The various programmes’ future income predictions were not very reliable, as they were solely based on so-called pre-signup figures. Those did not paint a clear picture, as prospective students can sign up for various courses simultaneously -and often do- before making a final selection.

Machine Learning

However, this raises the question: How did the employees at the Institutional Research find out how to build a model that can make accurate predictions? ‘To do that, we had to dive into the intake numbers, all the way back to 2011’, according to data analyst Amir Khodaie. ‘That is a lot of old data. We fed it to a machine learning algorithm, which looked for connections between the number of pre-signups and actual signups.’

Khodaie explains that, to make predictions even more accurate, the system also calculates the individual odds of someone finalising a sign-up. ‘We do that with a range of data, such as the applicants’ addresses.’ Statistically, there is a greater chance that a student from Wijchen or Elst will end up coming to the University than a student from Rotterdam.
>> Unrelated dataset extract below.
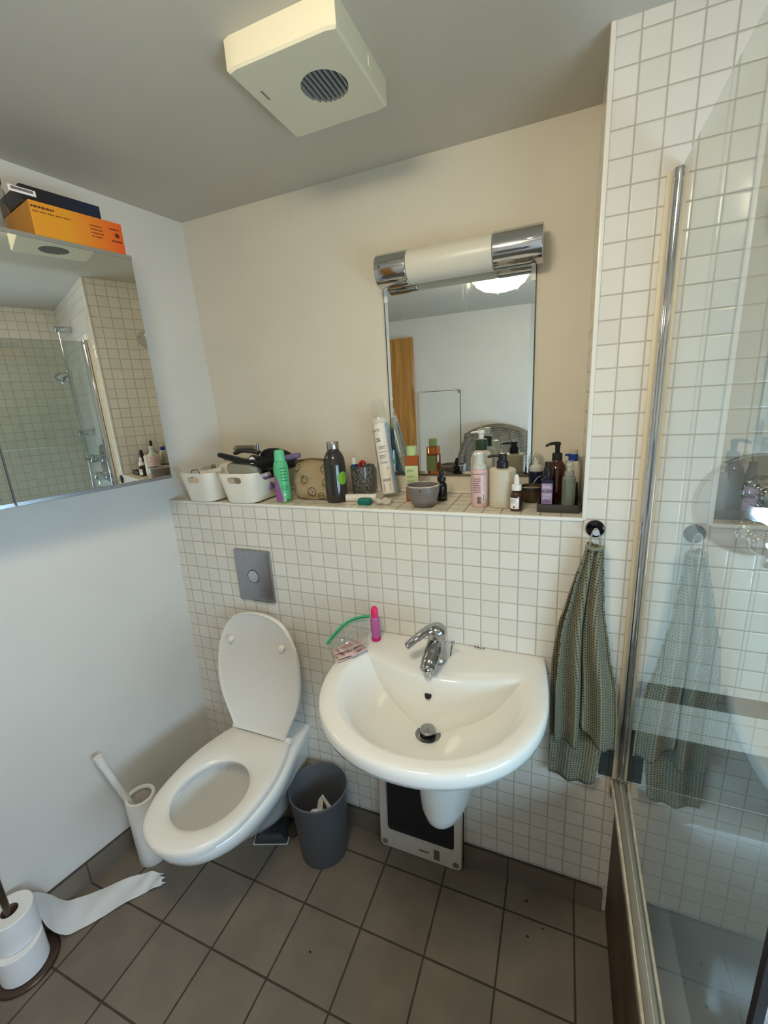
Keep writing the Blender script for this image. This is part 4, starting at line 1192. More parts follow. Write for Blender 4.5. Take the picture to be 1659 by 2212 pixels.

‘The model already made fairly accurate predictions in October’

The prognosis model works with the pre-registration numbers, which will start trickling in for the upcoming academic year from September onwards. Predictions become more accurate over time, as more people sign up. ‘The model already made fairly accurate predictions in October’, says Werts. ‘We tested it extensively, using historical data.’

Expansion

But even now that the prognosis model is online, the work of the developers is not yet finished. The employees at Institutional Research want to expand the model even further over the next couple of years. The first step: to predict not only new student intake, but also the overall student population – including previous academic years.

Not only that, but Werts and Khodaie have more ambitions. ‘There is a great need to predict further than just a single year’, says Werts. For that, the university is currently reliant on estimates by the government. However, those have proven to be inaccurate at times, which is a real problem. If actual signup numbers fail to match up to the predictions, the university also receives less funding than anticipated.

Furthermore, the estimates are about the institutions as a whole, and not about specific faculties or courses. Khodaie: We are now testing if we can do predictions of sign-up numbers for each programme for the next few years.’ That can also be done based on historical data, but Khodaie says it’s possible they may have to use external data sources, such as demographic databases from the CBS.

‘The further you want to look into the future, the greater the margin of error’, Werts explains. ‘but I am hopeful that shortly we can make predictions further into the future.’